» TO BE DONE: Take the material and output all of it exactly.

■ ■ ■ ■

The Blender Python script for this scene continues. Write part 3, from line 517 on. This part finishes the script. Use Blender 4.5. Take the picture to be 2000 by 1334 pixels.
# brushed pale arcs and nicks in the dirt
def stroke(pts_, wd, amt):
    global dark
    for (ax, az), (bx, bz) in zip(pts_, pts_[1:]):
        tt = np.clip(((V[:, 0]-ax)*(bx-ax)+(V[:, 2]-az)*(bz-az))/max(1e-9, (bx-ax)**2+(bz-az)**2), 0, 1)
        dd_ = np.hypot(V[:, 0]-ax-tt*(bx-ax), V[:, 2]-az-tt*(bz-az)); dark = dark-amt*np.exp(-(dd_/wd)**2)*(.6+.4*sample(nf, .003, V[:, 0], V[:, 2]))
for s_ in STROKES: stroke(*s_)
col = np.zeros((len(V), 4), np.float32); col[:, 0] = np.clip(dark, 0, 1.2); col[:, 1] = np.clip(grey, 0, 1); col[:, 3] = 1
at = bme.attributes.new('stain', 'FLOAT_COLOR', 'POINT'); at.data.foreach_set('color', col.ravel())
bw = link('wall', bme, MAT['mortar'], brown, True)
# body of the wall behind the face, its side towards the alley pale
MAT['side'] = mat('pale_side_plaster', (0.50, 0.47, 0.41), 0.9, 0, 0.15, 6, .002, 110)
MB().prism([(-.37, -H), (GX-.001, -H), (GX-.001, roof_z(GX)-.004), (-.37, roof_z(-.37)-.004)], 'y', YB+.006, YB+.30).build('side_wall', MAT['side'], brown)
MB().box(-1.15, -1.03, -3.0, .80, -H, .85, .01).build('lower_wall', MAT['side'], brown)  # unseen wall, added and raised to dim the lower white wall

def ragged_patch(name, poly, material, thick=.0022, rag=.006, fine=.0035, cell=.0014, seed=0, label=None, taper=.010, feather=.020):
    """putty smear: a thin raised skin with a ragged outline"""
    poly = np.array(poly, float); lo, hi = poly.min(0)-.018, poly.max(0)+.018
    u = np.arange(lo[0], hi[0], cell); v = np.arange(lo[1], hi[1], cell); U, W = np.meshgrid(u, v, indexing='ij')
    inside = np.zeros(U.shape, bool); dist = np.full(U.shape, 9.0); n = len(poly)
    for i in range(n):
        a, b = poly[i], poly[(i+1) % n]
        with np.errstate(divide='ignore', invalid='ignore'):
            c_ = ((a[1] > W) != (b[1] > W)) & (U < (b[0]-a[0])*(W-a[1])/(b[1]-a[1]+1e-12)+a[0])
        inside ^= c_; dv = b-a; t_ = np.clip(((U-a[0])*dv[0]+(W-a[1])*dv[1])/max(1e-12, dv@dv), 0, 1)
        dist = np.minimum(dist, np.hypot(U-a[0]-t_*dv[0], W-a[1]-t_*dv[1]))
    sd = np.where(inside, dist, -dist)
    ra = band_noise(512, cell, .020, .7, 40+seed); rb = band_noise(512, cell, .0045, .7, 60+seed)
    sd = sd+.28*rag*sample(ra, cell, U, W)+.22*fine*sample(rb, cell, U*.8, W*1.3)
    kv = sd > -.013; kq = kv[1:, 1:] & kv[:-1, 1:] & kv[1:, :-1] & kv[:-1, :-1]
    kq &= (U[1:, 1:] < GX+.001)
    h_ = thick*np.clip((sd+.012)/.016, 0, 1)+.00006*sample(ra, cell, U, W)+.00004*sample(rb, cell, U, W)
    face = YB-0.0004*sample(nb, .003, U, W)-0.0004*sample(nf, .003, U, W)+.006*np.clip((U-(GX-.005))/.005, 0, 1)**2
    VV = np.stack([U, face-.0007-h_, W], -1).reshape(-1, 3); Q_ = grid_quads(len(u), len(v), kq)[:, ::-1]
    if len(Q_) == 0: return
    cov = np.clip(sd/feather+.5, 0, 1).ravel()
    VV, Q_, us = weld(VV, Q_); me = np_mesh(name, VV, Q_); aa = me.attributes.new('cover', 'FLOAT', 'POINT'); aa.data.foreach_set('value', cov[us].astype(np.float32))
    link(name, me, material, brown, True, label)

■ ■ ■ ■

» TASK ANSWER:
The Blender Python script for this scene continues. Write part 3, from line 517 on. This part finishes the script. Use Blender 4.5. Take the picture to be 2000 by 1334 pixels.
# brushed pale arcs and nicks in the dirt
def stroke(pts_, wd, amt):
    global dark
    for (ax, az), (bx, bz) in zip(pts_, pts_[1:]):
        tt = np.clip(((V[:, 0]-ax)*(bx-ax)+(V[:, 2]-az)*(bz-az))/max(1e-9, (bx-ax)**2+(bz-az)**2), 0, 1)
        dd_ = np.hypot(V[:, 0]-ax-tt*(bx-ax), V[:, 2]-az-tt*(bz-az)); dark = dark-amt*np.exp(-(dd_/wd)**2)*(.6+.4*sample(nf, .003, V[:, 0], V[:, 2]))
for s_ in STROKES: stroke(*s_)
col = np.zeros((len(V), 4), np.float32); col[:, 0] = np.clip(dark, 0, 1.2); col[:, 1] = np.clip(grey, 0, 1); col[:, 3] = 1
at = bme.attributes.new('stain', 'FLOAT_COLOR', 'POINT'); at.data.foreach_set('color', col.ravel())
bw = link('wall', bme, MAT['mortar'], brown, True)
# body of the wall behind the face, its side towards the alley pale
MAT['side'] = mat('pale_side_plaster', (0.50, 0.47, 0.41), 0.9, 0, 0.15, 6, .002, 110)
MB().prism([(-.37, -H), (GX-.001, -H), (GX-.001, roof_z(GX)-.004), (-.37, roof_z(-.37)-.004)], 'y', YB+.006, YB+.30).build('side_wall', MAT['side'], brown)
MB().box(-1.15, -1.03, -3.0, .80, -H, .85, .01).build('lower_wall', MAT['side'], brown)  # unseen wall, added and raised to dim the lower white wall

def ragged_patch(name, poly, material, thick=.0022, rag=.006, fine=.0035, cell=.0014, seed=0, label=None, taper=.010, feather=.020):
    """putty smear: a thin raised skin with a ragged outline"""
    poly = np.array(poly, float); lo, hi = poly.min(0)-.018, poly.max(0)+.018
    u = np.arange(lo[0], hi[0], cell); v = np.arange(lo[1], hi[1], cell); U, W = np.meshgrid(u, v, indexing='ij')
    inside = np.zeros(U.shape, bool); dist = np.full(U.shape, 9.0); n = len(poly)
    for i in range(n):
        a, b = poly[i], poly[(i+1) % n]
        with np.errstate(divide='ignore', invalid='ignore'):
            c_ = ((a[1] > W) != (b[1] > W)) & (U < (b[0]-a[0])*(W-a[1])/(b[1]-a[1]+1e-12)+a[0])
        inside ^= c_; dv = b-a; t_ = np.clip(((U-a[0])*dv[0]+(W-a[1])*dv[1])/max(1e-12, dv@dv), 0, 1)
        dist = np.minimum(dist, np.hypot(U-a[0]-t_*dv[0], W-a[1]-t_*dv[1]))
    sd = np.where(inside, dist, -dist)
    ra = band_noise(512, cell, .020, .7, 40+seed); rb = band_noise(512, cell, .0045, .7, 60+seed)
    sd = sd+.28*rag*sample(ra, cell, U, W)+.22*fine*sample(rb, cell, U*.8, W*1.3)
    kv = sd > -.013; kq = kv[1:, 1:] & kv[:-1, 1:] & kv[1:, :-1] & kv[:-1, :-1]
    kq &= (U[1:, 1:] < GX+.001)
    h_ = thick*np.clip((sd+.012)/.016, 0, 1)+.00006*sample(ra, cell, U, W)+.00004*sample(rb, cell, U, W)
    face = YB-0.0004*sample(nb, .003, U, W)-0.0004*sample(nf, .003, U, W)+.006*np.clip((U-(GX-.005))/.005, 0, 1)**2
    VV = np.stack([U, face-.0007-h_, W], -1).reshape(-1, 3); Q_ = grid_quads(len(u), len(v), kq)[:, ::-1]
    if len(Q_) == 0: return
    cov = np.clip(sd/feather+.5, 0, 1).ravel()
    VV, Q_, us = weld(VV, Q_); me = np_mesh(name, VV, Q_); aa = me.attributes.new('cover', 'FLOAT', 'POINT'); aa.data.foreach_set('value', cov[us].astype(np.float32))
    link(name, me, material, brown, True, label)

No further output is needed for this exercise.